Rule of Unchecked Expectations
A few weeks ago I started sending you some of my Observed Truth of Sales.
I’ve collected these patterns (and quirks) of situational behavior of sellers and buyers over the course of a long successful sales career.
They are not science. There’s been no rigorous quantitative or academic analysis of these observations.
Which means they have as much validity as 95% of what passes for research and data into sales these days.
Today I’m sharing my (two-part) Rule of Unchecked Expectations.
Part One says that the expectations of your buyers expand in direct proportion to the number of vendors that they talk to.
Part Two says that for every degree of expectation on the part of the customer there are 2X degrees of letdown when the reality of the features and functions they purchased don’t precisely align with those expectations.
Part One
Speaks for itself. It’s a crazy busy mixed up world out there and your buyers are drowning in information. While we could throw them a life line, we instinctively toss them a boat anchor instead.

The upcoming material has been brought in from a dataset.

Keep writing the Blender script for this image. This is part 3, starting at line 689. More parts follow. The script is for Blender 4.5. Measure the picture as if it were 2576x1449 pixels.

Instead of helping to clarify your offer, we think “There must be some additional content I can send them…”
Unfortunately, for your buyer, they get a little confused. In gathering information about so many vendors and products it’s easy for people to conflate the features and functions of many products into one.
The result is a buyer that has unintentionally cherry-picked the best features of multiple products from multiple vendors and thinks this is the solution they are buying.
It doesn’t matter what the contract or order form says. The only thing that is important is their perception of what they’ve purchased.
Part Two
If you don’t correct these expectations prior to implementation you’re going to have a very disgruntled new customer. It’s not an ideal way to kick off a relationship with a new customer.
How do you avoid Part Two coming home to haunt you?
Follow this advice. I learned it the hard way.
You’re going to make what I call...
The Most Important Sales Call
On the day after you close the deal, schedule a call with your key Point of Contact or sponsor or end user at your new customer.
During that call you (the seller, not Customer Success) will take 15 minutes to review the following 4 items with the customer:
- What their requirements were
- What you proposed and why
- Why they chose you vs. the competition
- What you are going to deliver and when
By the end of the call you will have recalibrated their expectations, if necessary, and made certain that they are perfectly aligned with your commitments.
This is also a tremendous way to put the kibosh on any simmering buyer’s remorse.